Objective = Nothing in the data should change when you return it, but leave the pictures out.

--- start of Data lines ---

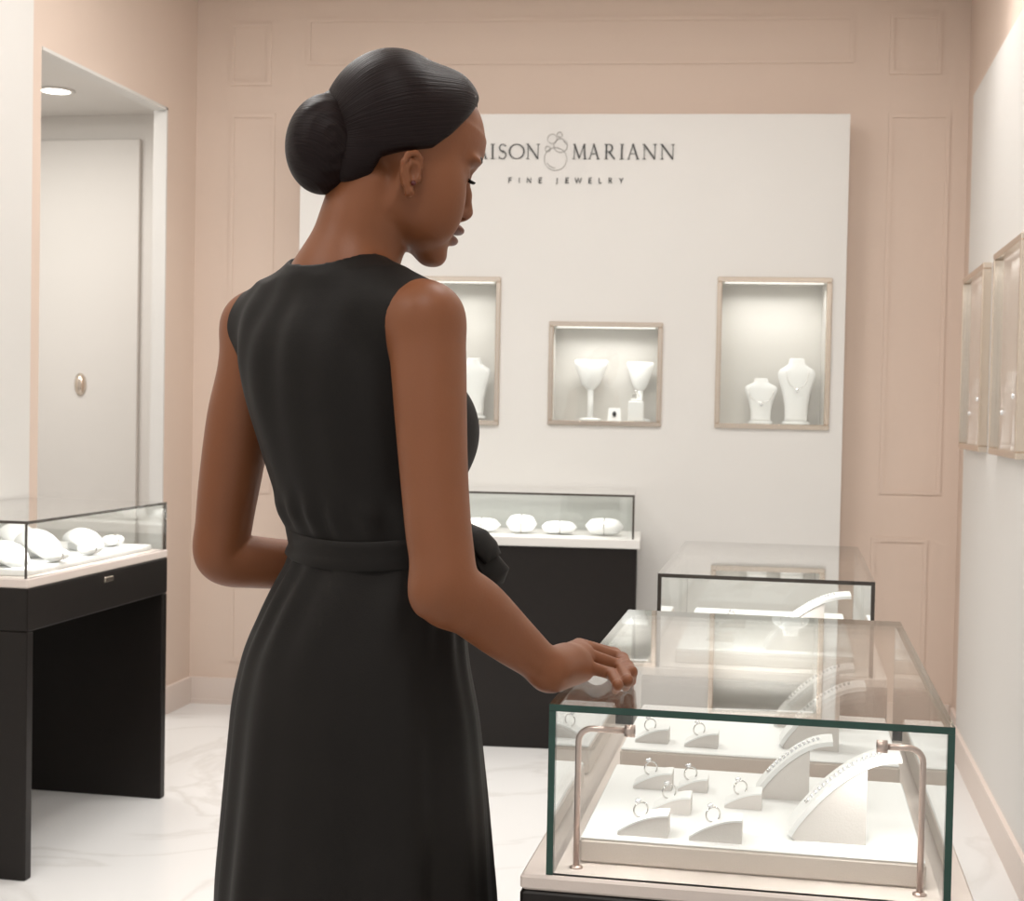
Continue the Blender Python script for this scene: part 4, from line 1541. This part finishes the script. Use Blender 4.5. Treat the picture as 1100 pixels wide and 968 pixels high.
def build_hair():
    lo, hi = HO - 0.21, HO + 0.21
    G = Field(*[axis_steps(lo[i], hi[i], 0.0023, []) for i in range(3)])
    G.ell(hp(-24, 0, 50), HAX, (.097, .083, .093), 0.0)
    G.ell(hp(-38, 4, 72), HAX, (.072, .078, .072), 0.012)
    G.ell(hp(18, 14, 90), HAX, (.055, .056, .055), 0.014)
    G.ell(hp(-2, 46, 50), HAX, (.062, .034, .052), 0.03)
    G.ell(hp(-2, -46, 50), HAX, (.062, .034, .052), 0.03)
    G.ell(hp(-62, 24, -16), HAX, (.030, .032, .036), 0.02)
    G.ell(hp(-62, -24, -16), HAX, (.030, .032, .036), 0.02)
    G.ell(hp(37, -34, 101), HAX, (.044, .036, .049), 0.002)
    G.limb([hp(8, 2, 150), hp(37, 10, 141.5), hp(58, 13, 126.5), hp(70, 12, 107)], [.003, .0042, .0048, .0045], 0.004, op='s')

    def cut(X, Y, Z):
        f, l, z = hloc(X, Y, Z)
        return poly_sd(f, z, HPOLY)
    G.add(cut, lo, hi, 0.008, 'i')
    V, Q = G.mesh('hair', ['hair'])
    return relax(V, Q, 2, 0.5), Q


def set_strand(o, vec):
    at = o.data.attributes.new('strand', 'FLOAT_VECTOR', 'POINT')
    at.data.foreach_set('vector', vec.astype(np.float32).ravel())


V, Q = build_hair()
hair = mesh_object('hair', V - base, Q, ['hair'], person)
L = (V - HO) @ np.array(HAX).T
p0, p1 = np.array([-0.095, 0, 0.0]), np.array([0.075, -0.02, 0.10])
ax = (p1 - p0) / np.linalg.norm(p1 - p0)
e1 = np.array([0, 1.0, 0]) - ax * ax[1]
e1 /= np.linalg.norm(e1)
e2 = np.cross(ax, e1)
q = L - p0
ang = np.arctan2(q @ e2, q @ e1)
set_strand(hair, np.stack([ang * 38, q @ ax * 14, np.zeros(len(ang))], 1))


def build_bun():
    lo, hi = hp(-101, 0, -5) - 0.1, hp(-101, 0, -5) + 0.1
    G = Field(*[axis_steps(lo[i], hi[i], 0.0022, []) for i in range(3)])
    ca, sa_ = math.cos(math.radians(14)), math.sin(math.radians(14))
    A = (HF * ca + HU * sa_, HL, HU * ca - HF * sa_)
    G.ell(hp(-101, 2, -9), A, (.050, .052, .061), 0)

    def grooves(X, Y, Z):
        px, py, pz = X - hp(-101, 2, -9)[0], Y - hp(-101, 2, -9)[1], Z - hp(-101, 2, -9)[2]
        u = px * A[0][0] + py * A[0][1] + pz * A[0][2]
        v = px * A[2][0] + py * A[2][1] + pz * A[2][2]
        w = px * HL[0] + py * HL[1] + pz * HL[2]
        r = np.sqrt(u * u + v * v)
        th = np.arctan2(v, u)
        k0 = np.sqrt((u / .050) ** 2 + (v / .064) ** 2 + (w / .054) ** 2)
        d = (k0 - 1) * 0.053
        return d - 0.0006 * np.sin(2 * math.pi * r / 0.016 + th) * np.clip(w / 0.03, 0, 1)
    G.f[:] = 1.0
    G.add(grooves, lo, hi, 0)
    # strand wrapped over the root of the bun
    G.limb([hp(-62, 40, -18), hp(-58, 47, 8), hp(-66, 44, 32), hp(-90, 28, 50), hp(-114, 0, 54)], [.006, .010, .011, .010, .006], 0.012)
    V, Q = G.mesh('bun', ['hair'])
    return relax(V, Q, 2, 0.5), Q


V, Q = build_bun()
bun = mesh_object('hair_bun', V - base, Q, ['hair'], hair)
L = (V - hp(-101, 2, -9)) @ np.array(HAX).T
set_strand(bun, np.stack([(L[:, 2] + 0.25 * L[:, 0] + 6.0 * L[:, 0] ** 2) * 330, L[:, 0] * 16, L[:, 1] * 40], 1))

# ---- eyelashes, eyebrows, earring
for s in (-1, 1):
    mb = MB()
    for i in range(14):
        t = i / 13
        a = hp(79 + 4.0 * math.sin(t * math.pi * .6), (40 - 17 * t) * s, 18.5 + 1.5 * math.sin(t * math.pi))
        dr = (HF * (0.85 + .1 * t) + HL * s * (0.25 - 0.5 * (t - .5) * -1 * 0.5) - HU * 0.25)
        dr /= np.linalg.norm(dr)
        m1 = a + dr * 0.006 - HU * 0.0006
        e_ = a + dr * 0.0115 + HU * 0.0006
        mb.tube([a - base, m1 - base, e_ - base], [.0007, .0006, .0002], 5)
    mb.tube([hp(79 + 4.0 * math.sin(t * math.pi * .6), (41 - 19 * t) * s, 19.2 + 1.5 * math.sin(t * math.pi)) - base for t in np.linspace(0, 1, 9)], .0011, 6)
    mb.build('eyelashes', 'lash', person)
    mb = MB()
    c_ = [(92, 14, 45), (92, 22, 48.5), (88.5, 32, 49.5), (81, 42, 47), (73, 49, 42)]
    mb.tube([hp(a, b * s, c) - base for a, b, c in c_], [.0022, .0028, .0026, .002, .001], 8)
    mb.build('eyebrow', 'lash', person)
    er = MB().lathe([(0.0004, -0.0034), (0.0026, -0.0022), (0.0036, 0), (0.0026, 0.0022), (0.0004, 0.0034)], hp(hq(444, 196.5, 81)[0], 81 * s, hq(444, 196.5, 81)[1]) - base, 12).build('earring', 'garnet', person)
    tag(er, 'small dark red stud earring')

--- end of Data lines ---

Task solution =
Continue the Blender Python script for this scene: part 4, from line 1541. This part finishes the script. Use Blender 4.5. Treat the picture as 1100 pixels wide and 968 pixels high.
def build_hair():
    lo, hi = HO - 0.21, HO + 0.21
    G = Field(*[axis_steps(lo[i], hi[i], 0.0023, []) for i in range(3)])
    G.ell(hp(-24, 0, 50), HAX, (.097, .083, .093), 0.0)
    G.ell(hp(-38, 4, 72), HAX, (.072, .078, .072), 0.012)
    G.ell(hp(18, 14, 90), HAX, (.055, .056, .055), 0.014)
    G.ell(hp(-2, 46, 50), HAX, (.062, .034, .052), 0.03)
    G.ell(hp(-2, -46, 50), HAX, (.062, .034, .052), 0.03)
    G.ell(hp(-62, 24, -16), HAX, (.030, .032, .036), 0.02)
    G.ell(hp(-62, -24, -16), HAX, (.030, .032, .036), 0.02)
    G.ell(hp(37, -34, 101), HAX, (.044, .036, .049), 0.002)
    G.limb([hp(8, 2, 150), hp(37, 10, 141.5), hp(58, 13, 126.5), hp(70, 12, 107)], [.003, .0042, .0048, .0045], 0.004, op='s')

    def cut(X, Y, Z):
        f, l, z = hloc(X, Y, Z)
        return poly_sd(f, z, HPOLY)
    G.add(cut, lo, hi, 0.008, 'i')
    V, Q = G.mesh('hair', ['hair'])
    return relax(V, Q, 2, 0.5), Q


def set_strand(o, vec):
    at = o.data.attributes.new('strand', 'FLOAT_VECTOR', 'POINT')
    at.data.foreach_set('vector', vec.astype(np.float32).ravel())


V, Q = build_hair()
hair = mesh_object('hair', V - base, Q, ['hair'], person)
L = (V - HO) @ np.array(HAX).T
p0, p1 = np.array([-0.095, 0, 0.0]), np.array([0.075, -0.02, 0.10])
ax = (p1 - p0) / np.linalg.norm(p1 - p0)
e1 = np.array([0, 1.0, 0]) - ax * ax[1]
e1 /= np.linalg.norm(e1)
e2 = np.cross(ax, e1)
q = L - p0
ang = np.arctan2(q @ e2, q @ e1)
set_strand(hair, np.stack([ang * 38, q @ ax * 14, np.zeros(len(ang))], 1))


def build_bun():
    lo, hi = hp(-101, 0, -5) - 0.1, hp(-101, 0, -5) + 0.1
    G = Field(*[axis_steps(lo[i], hi[i], 0.0022, []) for i in range(3)])
    ca, sa_ = math.cos(math.radians(14)), math.sin(math.radians(14))
    A = (HF * ca + HU * sa_, HL, HU * ca - HF * sa_)
    G.ell(hp(-101, 2, -9), A, (.050, .052, .061), 0)

    def grooves(X, Y, Z):
        px, py, pz = X - hp(-101, 2, -9)[0], Y - hp(-101, 2, -9)[1], Z - hp(-101, 2, -9)[2]
        u = px * A[0][0] + py * A[0][1] + pz * A[0][2]
        v = px * A[2][0] + py * A[2][1] + pz * A[2][2]
        w = px * HL[0] + py * HL[1] + pz * HL[2]
        r = np.sqrt(u * u + v * v)
        th = np.arctan2(v, u)
        k0 = np.sqrt((u / .050) ** 2 + (v / .064) ** 2 + (w / .054) ** 2)
        d = (k0 - 1) * 0.053
        return d - 0.0006 * np.sin(2 * math.pi * r / 0.016 + th) * np.clip(w / 0.03, 0, 1)
    G.f[:] = 1.0
    G.add(grooves, lo, hi, 0)
    # strand wrapped over the root of the bun
    G.limb([hp(-62, 40, -18), hp(-58, 47, 8), hp(-66, 44, 32), hp(-90, 28, 50), hp(-114, 0, 54)], [.006, .010, .011, .010, .006], 0.012)
    V, Q = G.mesh('bun', ['hair'])
    return relax(V, Q, 2, 0.5), Q


V, Q = build_bun()
bun = mesh_object('hair_bun', V - base, Q, ['hair'], hair)
L = (V - hp(-101, 2, -9)) @ np.array(HAX).T
set_strand(bun, np.stack([(L[:, 2] + 0.25 * L[:, 0] + 6.0 * L[:, 0] ** 2) * 330, L[:, 0] * 16, L[:, 1] * 40], 1))

# ---- eyelashes, eyebrows, earring
for s in (-1, 1):
    mb = MB()
    for i in range(14):
        t = i / 13
        a = hp(79 + 4.0 * math.sin(t * math.pi * .6), (40 - 17 * t) * s, 18.5 + 1.5 * math.sin(t * math.pi))
        dr = (HF * (0.85 + .1 * t) + HL * s * (0.25 - 0.5 * (t - .5) * -1 * 0.5) - HU * 0.25)
        dr /= np.linalg.norm(dr)
        m1 = a + dr * 0.006 - HU * 0.0006
        e_ = a + dr * 0.0115 + HU * 0.0006
        mb.tube([a - base, m1 - base, e_ - base], [.0007, .0006, .0002], 5)
    mb.tube([hp(79 + 4.0 * math.sin(t * math.pi * .6), (41 - 19 * t) * s, 19.2 + 1.5 * math.sin(t * math.pi)) - base for t in np.linspace(0, 1, 9)], .0011, 6)
    mb.build('eyelashes', 'lash', person)
    mb = MB()
    c_ = [(92, 14, 45), (92, 22, 48.5), (88.5, 32, 49.5), (81, 42, 47), (73, 49, 42)]
    mb.tube([hp(a, b * s, c) - base for a, b, c in c_], [.0022, .0028, .0026, .002, .001], 8)
    mb.build('eyebrow', 'lash', person)
    er = MB().lathe([(0.0004, -0.0034), (0.0026, -0.0022), (0.0036, 0), (0.0026, 0.0022), (0.0004, 0.0034)], hp(hq(444, 196.5, 81)[0], 81 * s, hq(444, 196.5, 81)[1]) - base, 12).build('earring', 'garnet', person)
    tag(er, 'small dark red stud earring')